Josh Hays named Hal Tehan Scholar Award recipient

by SOURCE Catholic Foundation

Dallas— Josh Hays, junior at Cistercian Preparatory School, has been named the 27th annual recipient of The Catholic Foundation’s Hal Tehan Scholar Award.

Each year, all local Catholic high schools may nominate one junior student who exemplifies Catholic values, actively participates in and contributes to the community, and is generally in the top five percent of his or her class.

As the top honoree, Josh will receive a $10,000 scholarship for his senior year, and each of the other nominees will receive a $2,500 scholarship.

Hal Tehan was dedicated to his faith, Catholic education and community. Following his death, The Catholic Foundation Scholar Award was renamed The Hal Tehan Scholar Award.

Josh, the second oldest child of Alicia and Rob Hays of Coppell, received the award and shared his essay on the importance of receiving a Catholic education during the 41st annual Catholic Foundation Award dinner. The Hays, while parishioners at St. Ann Catholic Parish in Coppell, regularly attend Mass and other liturgical events at Our Lady of Dallas Cistercian Abbey in Irving.

Josh leads by example at Cistercian, where he has served as a class sacristan and a retreat leader. Additionally, he helped start Project Ezekiel, a youth-led liturgical revival aimed at celebrating the rich musical and spiritual traditions of the Mass, and now organizes their Latin schola.

Academically, Josh has earned straight A’s as a high school student and received the Saint Bernard Award, the highest recognition awarded to a student at Cistercian for setting outstanding examples to peers. Recreationally, he plays varsity tennis, gives tennis lessons to youth, plays on the JV soccer team, is a member of the sailing club, and gives piano lessons to children who attend St. Ann Catholic Parish.

“My Catholic education has united me with beauty and bathed me in it by saturating my scholastic experience,” Josh said. “But beauty is, as Pope Benedict XVI said, 'an attribute of God himself and his revelation.' I have been taught about beauty, but because of my education, I have also experienced beauty as an attribute of God.”

Fr.
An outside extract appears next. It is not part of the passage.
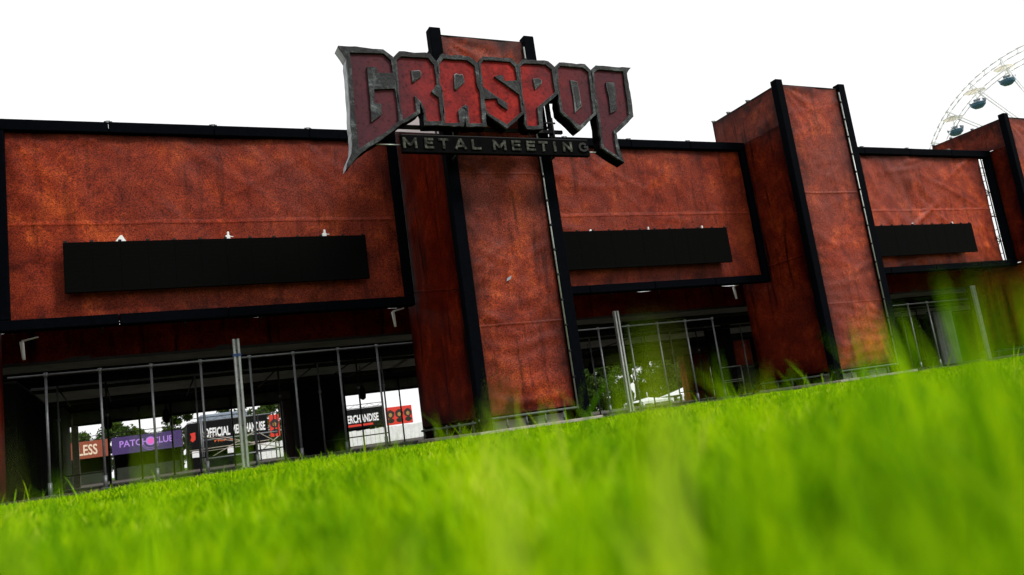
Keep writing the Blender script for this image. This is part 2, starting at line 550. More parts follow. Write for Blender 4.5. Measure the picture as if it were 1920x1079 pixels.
# ================================================================== gateway: printed sheets, towers, bays
def sheet(axis_, a0, a1, z0, z1, fixed, seed, amp=0.02, nx=48, nzv=36, seam=None, crease=0.0, outward=-1, corner=0.0, slope=0.0):
    """hanging vinyl sheet with real folds: axis_ 'x' runs along the facade at y=fixed, 'y' runs in depth at x=fixed"""
    vs, fs = [], []
    zz = list(np.linspace(z0, z1, nzv + 1))
    if seam:
        for s in seam:
            zz += [s - 0.03, s, s + 0.03]
    zz = sorted(zz)
    aa = np.linspace(a0, a1, nx + 1)
    hem = []
    rnd = random.Random(seed)
    wr = [(rnd.uniform(a0, a1), rnd.uniform(z0, z1), rnd.uniform(-0.9, 0.9), rnd.uniform(0.5, 1.6)) for _ in range(22)]
    for z in zz:
        for a in aa:
            u, v = (a - a0) / (a1 - a0), (z - z0) / (z1 - z0)
            edge = min(1.0, 6 * u, 6 * (1 - u)) * 0.75 + 0.25
            d = amp * 1.6 * noise.noise(Vector((a * 0.7, z * 0.55, seed)))
            d += amp * 0.7 * noise.noise(Vector((a * 2.3 + z * 0.9, z * 1.6, seed + 9)))
            for (wa, wz, sl_, ln) in wr:                      # single diagonal folds
                q = ((z - wz) - sl_ * (a - wa)) / 0.09
                if abs(q) < 3:
                    d += amp * 0.55 * math.exp(-q * q) * math.exp(-((a - wa) / ln) ** 2)
            if crease:
                low = max(0.0, 1 - v * 1.6)
                d += crease * low * math.sin(z * 17 + 2.5 * noise.noise(Vector((a * 0.8, z * 0.7, seed + 3))) * 3) * (0.4 + 0.6 * abs(noise.noise(Vector((a * 0.9, z * 2, 5.0 + seed)))))
            if corner:
                r_ = math.hypot(u * (a1 - a0), (1 - v) * (z1 - z0))
                th = math.atan2((1 - v) * (z1 - z0), u * (a1 - a0) + 1e-6)
                d += corner * math.exp(-r_ / 0.9) * math.sin(th * 16)
            d *= edge
            if seam and any(abs(z - s) < 0.005 for s in seam):
                d += 0.022
            p = d * outward
            hem.append(min(a - a0, a1 - a, (z - z0), z1 - z))
            zq = z0 + (z - z0) * (1 - slope * (1 - u))
            vs.append((a, fixed + p, zq) if axis_ == 'x' else (fixed + p, a, zq))
    n = len(aa)
    flip = (axis_ == 'x' and outward > 0) or (axis_ == 'y' and outward < 0)
    for j in range(len(zz) - 1):
        for i in range(n - 1):
            f = (j * n + i, j * n + i + 1, (j + 1) * n + i + 1, (j + 1) * n + i)
            fs.append(f[::-1] if flip else f)
    me = mesh(vs, fs, True)
    me.attributes.new('hem', 'FLOAT', 'POINT').data.foreach_set('value', hem)
    return me

CLAMP = None
def clamp_me():
    global CLAMP
    if CLAMP is None:
        bm = bmesh.new()
        bm_box(bm, -0.05, 0.05, -0.045, 0.045, -0.035, 0.035, 0.012)
        bm_tube(bm, (-0.09, 0, 0.02), (0.09, 0, 0.02), 0.014, 6)
        bm_tube(bm, (0.03, -0.08, 0.0), (0.03, 0.08, 0.03), 0.012, 6)
        CLAMP = bm_mesh(bm)
        CLAMP.materials.append(M['steel'])
    return CLAMP

def tower(label, x0, x1, yf, yb, zt, seed, front_mat, left_mat, upper_left=None, right_mat=None, split=None, base=True, open_back=False, low_mat=None):
    t = thing('gate_tower', label, 'tower', ((x0 + x1) / 2, (yf + yb) / 2, 0), 'towers of the festival gateway')
    pw, pd = 0.29, 0.20
    z0 = 0.40
    # black wrapped corner posts, standing proud of the sheet
    link('corner_post', box_me(x0, x0 + pw, yf - 0.06, yf + pd, 0.06, zt + 0.16, 0.015), M['black_cloth'], t)
    link('corner_post', box_me(x1 - pw, x1, yf - 0.06, yf + pd, 0.06, zt + 0.16, 0.015), M['black_cloth'], t)
    link('front_sheet', sheet('x', x0 + pw - 0.04, x1 - pw - 0.045, z0, zt, yf + 0.04, seed, 0.03, 40, 130, [2.45, 6.1], 0.022, -1, 0.03), front_mat, t, label='front sheet printed with speckled rust')
    zs = split if split else zt - 0.02
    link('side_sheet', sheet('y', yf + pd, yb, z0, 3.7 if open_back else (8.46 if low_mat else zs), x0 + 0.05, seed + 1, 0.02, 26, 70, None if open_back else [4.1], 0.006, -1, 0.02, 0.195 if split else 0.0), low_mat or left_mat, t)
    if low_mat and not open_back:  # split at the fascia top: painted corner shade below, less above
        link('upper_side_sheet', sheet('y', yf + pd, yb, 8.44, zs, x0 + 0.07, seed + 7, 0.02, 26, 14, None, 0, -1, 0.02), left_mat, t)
    if split:
        link('plain_side_sheet', sheet('y', yf + pd, yb, 6.9, zt - 0.3, x0 + 0.11, seed + 2, 0.012, 14, 8, None, 0, -1), upper_left, t, label='unprinted pale sheet at the top of the side')
    if open_back:
        link('side_sheet', sheet('y', yf + pd, 20.17, 3.72, 8.46, x0 + 0.05, seed + 6, 0.02, 14, 40, None, 0.004, -1, 0.0), low_mat or left_mat, t)
        link('back_sheet', sheet('x', x0 + 0.05, x1 - 0.05, 0.03, 3.7, yb, seed + 9, 0.02, 14, 20, None, 0, 1), M['drape'], t)
        link('upper_side_sheet', sheet('y', yf + pd, yb, 8.47, zs, x0 + 0.06, seed + 7, 0.02, 26, 14, None, 0, -1, 0.02), left_mat, t)
        link('inner_standard', tubes_me([((x0 + 0.4, yb - 0.1, 0.02), (x0 + 0.4, yb - 0.1, zt - 0.1), 0.024), ((x0 + 0.4, yb - 0.1, 6.2), (x0 + 0.4, yb - 1.6, 6.2), 0.02)]), M['dark_steel'], t)
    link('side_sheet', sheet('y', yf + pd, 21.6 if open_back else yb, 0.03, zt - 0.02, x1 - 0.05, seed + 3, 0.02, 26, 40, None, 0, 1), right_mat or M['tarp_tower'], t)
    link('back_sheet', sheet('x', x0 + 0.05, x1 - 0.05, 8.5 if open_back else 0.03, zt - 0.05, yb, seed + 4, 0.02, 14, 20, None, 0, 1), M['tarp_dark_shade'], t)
    # scaffold tube lacing the sheet to the right-hand post
    xt = x1 - pw - 0.022
    link('lacing_tube', tube_me((xt, yf - 0.03, 0.3), (xt, yf - 0.03, zt - 0.15), 0.021, 8), M['alu'], t)
    k = zt - 0.5
    while k > 0.6:
        link('clamp', box_clamp, None, t, (xt, yf - 0.035, k))
        k -= 0.62
    # top rails and their clamps
    link('top_rail', tube_me((x0 + pw, yf + 0.06, zt + 0.01), (x1 - pw, yf + 0.06, zt + 0.01), 0.024), M['dark_steel'], t)
    zr = zt - 0.3 if split else zs
    link('top_rail', tube_me((x0 + 0.07, yf + pd, zr), (x0 + 0.07, yb, zr), 0.024), M['dark_steel'], t)
    for yy in (yf + 1.4, yf + 2.4, yb - 0.05):
        if yy <= yb:
            link('clamp', clamp_me(), None, t, (x0 + 0.07, yy, (zt - 0.3 if split else zt - 0.02) + 0.05))
    if base:
        link('base_rail', tubes_me([((x0 - 0.02, yf - 0.02, 0.34), (x1 + 0.02, yf - 0.02, 0.34), 0.027)]), M['base_steel'], t)
        link('base_rail', tubes_me([((x0 + 0.02, yf + pd, 0.30), (x0 + 0.02, yb, 0.30), 0.027)]), M['base_steel'], t)
        link('base_beam', box_me(x0 - 0.15, x1 + 0.15, yf - 0.34, yf - 0.20, 0.012, 0.085, 0.01), M['timber'], t)
        link('base_beam', box_me(x0 - 0.12, x0 + 0.02, yf - 0.15, yb, 0.012, 0.085, 0.01), M['timber'], t)
        n = 6
        for i in range(n):
            xx = x0 + 0.2 + (x1 - x0 - 0.4) * i / (n - 1)
            link('jack_foot', foot_me, None, t, (xx, yf + 0.02, 0.0))
        for i in range(5):
            yy = yf + 0.5 + (yb - yf - 0.6) * i / 4
            link('jack_foot', foot_me, None, t, (x0 + 0.05, yy, 0.0))
        link('ballast_block', box_me(x0 + 0.5, x0 + 1.35, yf + 0.35, yf + 1.0, 0.012, 0.27, 0.03), M['concrete'], t)
        link('ballast_block', box_me(x1 - 1.25, x1 - 0.45, yf + 0.32, yf + 1.0, 0.012, 0.27, 0.03), M['concrete'], t)
    return t

bm = bmesh.new()
bm_box(bm, -0.034, 0.034, -0.03, 0.03, -0.03, 0.03, 0.01)
box_clamp = bm_mesh(bm)
box_clamp.materials.append(M['dark_steel'])
bm = bmesh.new()
bm_tube(bm, (0, 0, 0.02), (0, 0, 0.36), 0.024, 8)
bm_box(bm, -0.075, 0.075, -0.075, 0.075, 0.008, 0.022, 0.0)
bm_tube(bm, (0, 0, 0.14), (0, 0, 0.17), 0.045, 6)
foot_me = bm_mesh(bm)
foot_me.materials.append(M['base_steel'])

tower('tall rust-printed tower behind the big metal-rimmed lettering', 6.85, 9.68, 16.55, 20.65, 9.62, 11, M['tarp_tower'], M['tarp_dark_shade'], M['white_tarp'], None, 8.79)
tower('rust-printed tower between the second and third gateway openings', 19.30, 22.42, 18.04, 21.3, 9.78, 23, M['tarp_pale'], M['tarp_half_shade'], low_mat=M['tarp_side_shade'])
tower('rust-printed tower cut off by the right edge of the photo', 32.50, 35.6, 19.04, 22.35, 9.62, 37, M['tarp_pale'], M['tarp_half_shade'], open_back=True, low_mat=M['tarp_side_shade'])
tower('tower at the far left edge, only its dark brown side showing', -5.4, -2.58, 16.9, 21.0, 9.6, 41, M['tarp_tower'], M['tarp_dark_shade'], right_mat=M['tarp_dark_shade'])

tw = [o for o in bpy.data.objects if o.get('label', '').startswith('tall rust-printed tower')][0]
link('repair_patch', mesh([(7.98, 16.53, 3.44), (8.10, 16.53, 3.50), (8.13, 16.53, 3.58), (8.01, 16.53, 3.52)], [(0, 1, 2, 3)]), M['bluegrey'], tw, label='small grey patch taped to the front sheet')

def bay(label, x0, x1, seed, mat, amp, gap=0.0):
    """printed fascia above one opening, in a frame of black wrapped beams"""
    y = 20.0
    t = thing('fascia_wall', label, 'facade', ((x0 + x1) / 2, y, 0), 'printed fascias over the gateway openings')
    zb, zt = 3.60, 8.46
    bt, bb = 0.27, 0.24
    link('fascia_sheet', sheet('x', x0 + 0.12, x1 - 0.12 - gap, zb + 0.1, zt - 0.1, y, seed, amp, 110, 64, [6.0], 0.004, -1, 0.045), mat, t, label='sheet printed with orange and brown rust')
    # beams made of several lengths, wrapped in black cloth
    n = 4
    for i in range(n):
        a = x0 + (x1 - x0) * i / n
        b = x0 + (x1 - x0) * (i + 1) / n
        link('top_beam', box_me(a + 0.004, b - 0.004, y - 0.16, y + 0.14, zt - bt, zt + 0.006 * (i % 2), 0.02), M['black_cloth'], t)
        link('bottom_beam', box_me(a + 0.004, b - 0.004, y - 0.16, y + 0.14, zb - 0.006 * (i % 2), zb + bb, 0.02), M['black_cloth'], t)
        if i:
            link('beam_clamp', clamp_me(), None, t, (a, y - 0.05, zt + 0.03))
    link('side_post', box_me(x0, x0 + 0.24, y - 0.15, y + 0.13, zb + 0.004 + bb, zt - bt - 0.004, 0.02), M['black_cloth'], t)
    link('side_post', box_me(x1 - 0.24, x1, y - 0.15, y + 0.13, zb + 0.004 + bb, zt - bt - 0.004, 0.02), M['black_cloth'], t)
    # scaffold standing behind the sheet: standards, ledgers and braces
    st = []
    nx = max(3, int((x1 - x0) / 1.8))
    for i in range(nx + 1):
        xx = x0 + 0.15 + (x1 - x0 - 0.3) * i / nx
        for yy in (y + 0.22, y + 0.95):
            link('scaffold_standard', tube_me((xx, yy, zb), (xx, yy, zt + 0.02), 0.024, 7), M['dark_steel'], t)
    for zz in (zb + 0.1, 4.7, 5.75, 6.8, 7.85):
        link('scaffold_ledger', tube_me((x0, y + 0.22, zz), (x1, y + 0.22, zz), 0.022), M['dark_steel'], t)
        link('scaffold_ledger', tube_me((x0, y + 0.95, zz + 0.05), (x1, y + 0.95, zz + 0.05), 0.022), M['dark_steel'], t)
    for i in range(nx + 1):
        xx = x0 + 0.15 + (x1 - x0 - 0.3) * i / nx
        lst = []
        for q, zz in enumerate((zb + 0.1, 4.7, 5.75, 6.8)):
            a, b = (y + 0.22, y + 0.95) if q % 2 else (y + 0.95, y + 0.22)
            lst.append(((xx, a, zz), (xx, b, zz + 1.05), 0.017))
            lst.append(((xx, y + 0.22, zz + 0.5), (xx, y + 0.95, zz + 0.5), 0.017))
        for p_, q_, r_ in lst:
            link('scaffold_brace', tube_me(p_, q_, r_, 6), M['steel'], t)
    return t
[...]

John Bayer, O. Cist., who serves as the form master for the current Cistercian junior class, calls Josh “one of the most disciplined and enthusiastic students in our school.”

“Josh is so manifestly motivated by his Catholic faith and desire to integrate all things, not just academics, but every asset of his growth as a young man.

“His focus on growth does not lead him to a preoccupation with himself. It somehow always extends also to his community of friends and school as he confidently, but humbly, invites others to join in the fun,” he said.

Josh says his parents, along with Fr. Bayer and U.S. and World History teacher Peter Saliga, are his role models. Among the many notable things Josh has drawn from them is the effort to learn the names of students in the classes below his own.

At the busy Hays household, Josh likes being the oldest of five children at home (another baby sister is due in January), since his older brother attends Notre Dame University. He enjoys immensely the time he spends with his family, including playing games and reading around the fireplace, and especially values when he gets to babysit or drive around his younger siblings.

Upon moving to Coppell, he was introduced to the St. Ann High School Ministry program and was blown away to see hundreds of students attending Mass and praying together.

“There is something very special about knowing you are not alone,” Josh said. “You look around and see others who are searching not just like you but with you.

“I have friends at other schools who can’t believe the things we get to do at school like praying the Liturgy of the Hours, experiencing Eucharistic Adoration, receiving Reconciliation and participating in evening prayers.”

He is proud that some of his friends in the Cistercian senior class are considering seminary after graduation. As such, he has already begun discerning the priesthood.

“One way I see joy in life is through music,” said Josh, who has played piano for a decade, along with the trumpet and other instruments. “As Tolkien might say, the language of the angels is music, and I find it so much easier to reverence the liturgy and be more intentional in prayer when music and incense are involved.”